Monday, April 21, 2003

Face to face (sort of) with Eason Jordan. CNN chief news executive Eason Jordan and I appeared on CNN's Reliable Sources yesterday. We didn't debate each other directly -- rather, host Howard Kurtz interviewed Jordan in studio, and then asked me to comment from my perch in Boston. You can read the transcript here.

I thought Jordan's most interesting comments involved what he called the "hypocrisy" of other media in condemning CNN's dealings with the regime of Saddam Hussein while keeping quiet about their own dealings. At one point Jordan said:

There were many journalists who knew stories like this. I encourage you and everyone to read the New York Times today. John Burns has a diary, a Baghdad diary in the New York Times that is fascinating, it's very compelling, and it's all true about what compromises journalists had to make in Baghdad in order to stay there and not to put innocent lives at risk.
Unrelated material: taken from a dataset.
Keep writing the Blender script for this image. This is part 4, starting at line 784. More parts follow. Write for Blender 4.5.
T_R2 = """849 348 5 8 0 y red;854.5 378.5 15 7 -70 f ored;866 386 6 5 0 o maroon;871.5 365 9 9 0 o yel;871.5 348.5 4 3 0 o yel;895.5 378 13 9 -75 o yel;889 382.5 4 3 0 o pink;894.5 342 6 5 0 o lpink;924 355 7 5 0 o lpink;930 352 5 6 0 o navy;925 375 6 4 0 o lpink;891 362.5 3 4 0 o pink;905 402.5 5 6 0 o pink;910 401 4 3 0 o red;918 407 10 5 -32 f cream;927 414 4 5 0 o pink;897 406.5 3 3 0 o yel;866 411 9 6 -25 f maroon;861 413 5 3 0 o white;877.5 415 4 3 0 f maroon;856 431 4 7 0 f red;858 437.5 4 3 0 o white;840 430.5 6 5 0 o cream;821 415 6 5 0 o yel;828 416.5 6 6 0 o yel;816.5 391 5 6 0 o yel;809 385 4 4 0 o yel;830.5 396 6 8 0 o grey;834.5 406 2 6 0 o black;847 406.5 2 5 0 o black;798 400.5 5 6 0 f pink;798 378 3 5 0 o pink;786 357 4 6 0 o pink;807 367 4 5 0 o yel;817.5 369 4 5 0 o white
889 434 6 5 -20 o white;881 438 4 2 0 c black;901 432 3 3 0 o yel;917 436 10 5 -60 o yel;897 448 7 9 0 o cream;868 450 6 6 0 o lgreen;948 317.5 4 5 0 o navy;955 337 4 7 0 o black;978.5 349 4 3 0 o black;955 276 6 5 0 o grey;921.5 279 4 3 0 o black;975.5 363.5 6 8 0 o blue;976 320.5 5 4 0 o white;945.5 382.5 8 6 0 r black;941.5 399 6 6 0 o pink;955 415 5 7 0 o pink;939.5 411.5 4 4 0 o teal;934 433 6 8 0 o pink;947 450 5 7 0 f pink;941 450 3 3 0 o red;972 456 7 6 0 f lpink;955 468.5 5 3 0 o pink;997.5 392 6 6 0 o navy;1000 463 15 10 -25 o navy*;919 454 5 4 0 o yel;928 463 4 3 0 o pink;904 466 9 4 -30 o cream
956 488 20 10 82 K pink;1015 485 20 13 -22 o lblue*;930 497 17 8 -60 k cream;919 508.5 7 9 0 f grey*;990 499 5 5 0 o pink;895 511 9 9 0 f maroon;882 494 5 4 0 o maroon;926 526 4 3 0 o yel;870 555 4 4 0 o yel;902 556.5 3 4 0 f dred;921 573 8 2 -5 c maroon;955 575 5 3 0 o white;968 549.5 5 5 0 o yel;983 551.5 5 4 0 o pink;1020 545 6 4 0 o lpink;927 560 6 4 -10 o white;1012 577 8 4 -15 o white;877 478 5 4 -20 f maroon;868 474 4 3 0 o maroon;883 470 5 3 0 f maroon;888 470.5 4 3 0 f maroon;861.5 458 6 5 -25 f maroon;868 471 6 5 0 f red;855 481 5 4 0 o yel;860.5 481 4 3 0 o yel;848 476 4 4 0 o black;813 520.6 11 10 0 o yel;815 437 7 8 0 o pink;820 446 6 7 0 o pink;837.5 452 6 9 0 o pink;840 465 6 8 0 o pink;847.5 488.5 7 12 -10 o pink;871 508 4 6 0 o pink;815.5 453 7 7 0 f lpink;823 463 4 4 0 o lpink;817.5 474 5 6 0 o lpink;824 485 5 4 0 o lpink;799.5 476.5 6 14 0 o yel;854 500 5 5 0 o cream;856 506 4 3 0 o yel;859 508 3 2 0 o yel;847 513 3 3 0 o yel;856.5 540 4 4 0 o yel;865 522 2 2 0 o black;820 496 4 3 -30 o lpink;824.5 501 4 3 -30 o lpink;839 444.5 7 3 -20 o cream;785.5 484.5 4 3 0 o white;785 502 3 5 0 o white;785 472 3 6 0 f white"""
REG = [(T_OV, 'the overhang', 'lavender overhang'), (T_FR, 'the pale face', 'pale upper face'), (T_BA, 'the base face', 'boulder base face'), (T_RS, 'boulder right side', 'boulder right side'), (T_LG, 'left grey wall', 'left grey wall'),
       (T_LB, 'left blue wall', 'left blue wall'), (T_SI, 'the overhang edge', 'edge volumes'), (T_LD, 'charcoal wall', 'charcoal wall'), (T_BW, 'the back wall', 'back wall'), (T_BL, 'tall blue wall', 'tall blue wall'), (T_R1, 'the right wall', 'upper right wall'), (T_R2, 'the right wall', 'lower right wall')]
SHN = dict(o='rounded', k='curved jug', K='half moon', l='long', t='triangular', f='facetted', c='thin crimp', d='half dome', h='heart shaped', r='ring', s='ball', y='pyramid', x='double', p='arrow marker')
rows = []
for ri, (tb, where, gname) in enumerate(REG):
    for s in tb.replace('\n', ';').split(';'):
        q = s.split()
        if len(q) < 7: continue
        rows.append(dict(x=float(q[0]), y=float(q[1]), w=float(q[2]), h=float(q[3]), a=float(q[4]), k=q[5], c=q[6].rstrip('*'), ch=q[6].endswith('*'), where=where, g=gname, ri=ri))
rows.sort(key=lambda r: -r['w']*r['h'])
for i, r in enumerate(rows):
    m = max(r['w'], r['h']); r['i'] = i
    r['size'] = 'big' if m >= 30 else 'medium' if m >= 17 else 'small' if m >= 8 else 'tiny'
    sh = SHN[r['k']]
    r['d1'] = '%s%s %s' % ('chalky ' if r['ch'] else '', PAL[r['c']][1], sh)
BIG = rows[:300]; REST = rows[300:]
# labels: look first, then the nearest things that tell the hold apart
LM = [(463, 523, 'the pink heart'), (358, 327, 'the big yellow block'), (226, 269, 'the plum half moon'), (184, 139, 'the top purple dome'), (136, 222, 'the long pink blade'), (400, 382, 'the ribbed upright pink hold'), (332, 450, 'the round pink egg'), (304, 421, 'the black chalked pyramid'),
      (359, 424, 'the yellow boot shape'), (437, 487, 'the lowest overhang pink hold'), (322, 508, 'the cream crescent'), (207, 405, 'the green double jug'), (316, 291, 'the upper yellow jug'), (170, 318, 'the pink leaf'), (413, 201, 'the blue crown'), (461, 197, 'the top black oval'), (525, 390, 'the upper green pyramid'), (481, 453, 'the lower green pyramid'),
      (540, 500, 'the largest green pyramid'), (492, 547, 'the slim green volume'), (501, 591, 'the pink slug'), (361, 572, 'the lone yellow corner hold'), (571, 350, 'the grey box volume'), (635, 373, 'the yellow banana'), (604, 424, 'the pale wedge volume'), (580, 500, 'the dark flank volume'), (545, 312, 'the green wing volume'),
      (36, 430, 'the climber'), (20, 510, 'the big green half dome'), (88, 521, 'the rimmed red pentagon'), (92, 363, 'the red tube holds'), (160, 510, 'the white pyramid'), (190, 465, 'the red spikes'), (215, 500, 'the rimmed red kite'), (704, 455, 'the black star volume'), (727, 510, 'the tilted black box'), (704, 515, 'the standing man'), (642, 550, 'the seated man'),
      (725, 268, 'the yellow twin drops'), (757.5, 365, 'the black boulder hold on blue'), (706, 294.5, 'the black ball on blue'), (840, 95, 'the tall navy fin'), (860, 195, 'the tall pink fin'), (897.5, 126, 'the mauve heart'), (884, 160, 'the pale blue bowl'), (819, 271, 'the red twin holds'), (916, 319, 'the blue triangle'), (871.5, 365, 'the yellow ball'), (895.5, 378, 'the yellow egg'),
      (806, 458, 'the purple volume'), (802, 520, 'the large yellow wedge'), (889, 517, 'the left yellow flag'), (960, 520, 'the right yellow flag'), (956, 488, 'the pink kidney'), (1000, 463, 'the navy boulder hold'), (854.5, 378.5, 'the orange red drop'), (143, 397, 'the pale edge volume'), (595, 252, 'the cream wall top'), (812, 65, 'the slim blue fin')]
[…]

Burns's front-page "Baghdad Diary" in Sunday's Times, headlined "Last Days of a Brutal Regime," is indeed "fascinating" and "compelling," the sort of gripping account that he (and the Washington Post's Anthony Shadid) have justly become known for during the war in Iraq.

Among other things, Burns reveals that he spent the final days of the regime skulking around stairwells and staying in other reporters' hotel rooms to prevent the authorities from following through on a threat to haul him away, never to be seen again.

Here's the section of Burns's piece that Jordan was talking about:

A tacit understanding, accepted by many visiting journalists, was that there were aspects of Mr. Hussein's Iraq that could be mentioned only obliquely. First among these was the personality of Mr. Hussein himself, and the fact that he was widely despised and feared by Iraqis, something that was obvious to any visitor ready to listen to the furtive whispers in which this hatred was commonly expressed.

The terror that was the most pervasive aspect of society under Mr. Hussein was another topic that was largely taboo. Every interview conducted by television reporters, and most print journalists, was monitored; any Iraqi voicing an opinion other than those approved by the state would be vulnerable to arrest, torture and execution. But these were facts rarely mentioned by many reporters.

Some reporters bought expensive gifts for senior ministry officials, submitted copies of their stories to show they were friendly to Iraq, or invited key officials like Uday al-Ta'ee, director general of information, for dinners at the expensive restaurants favored by Mr. Hussein's elite.

On the editorial page of today's Times, Ethan Bronner writes with considerable sophistication and nuance about the terrible conflicts that journalists face in covering a regime such as Saddam's. Bronner writes of the Jordan affair:

The controversy has highlighted an uncomfortable reality. Covering totalitarian states forces a journalist to act in compromising ways. Anyone who has reported from such countries knows that it is one of the most challenging tasks a journalist faces, involving daily calculations over access, honesty, freedom of movement and fear of reprisal. Some governments assume a foreign journalist is a spy. The way they treat you forces you to act like one.

Bronner seemingly defends Jordan in writing: "It's easy to say Mr. Jordan and CNN made the wrong choice. It certainly allows for a comforting moral clarity." Yet he also follows that by saying, "And it may be that they stepped over a line in pandering to Iraqi officials." Earlier in the piece Bronner asserts: "Mr. Jordan's confession did not inspire confidence."

Bronner, I think, gets at the heart of the problem. Yes, media insiders understand that compromises must be made in order to cover the news in a horrible place such as Iraq. (Something they could and should do a much better job of explaining to the public they are supposedly serving.)

But Eason Jordan, in his 13 trips to Iraq, did far more than decide what to cover and what to set aside for another day. By his own account, he was dragged against his will into life-and-death decision-making. I'm glad he's decided to come clean, but he still hasn't convinced me that he did the right thing in not ordering CNN to pull out of Iraq.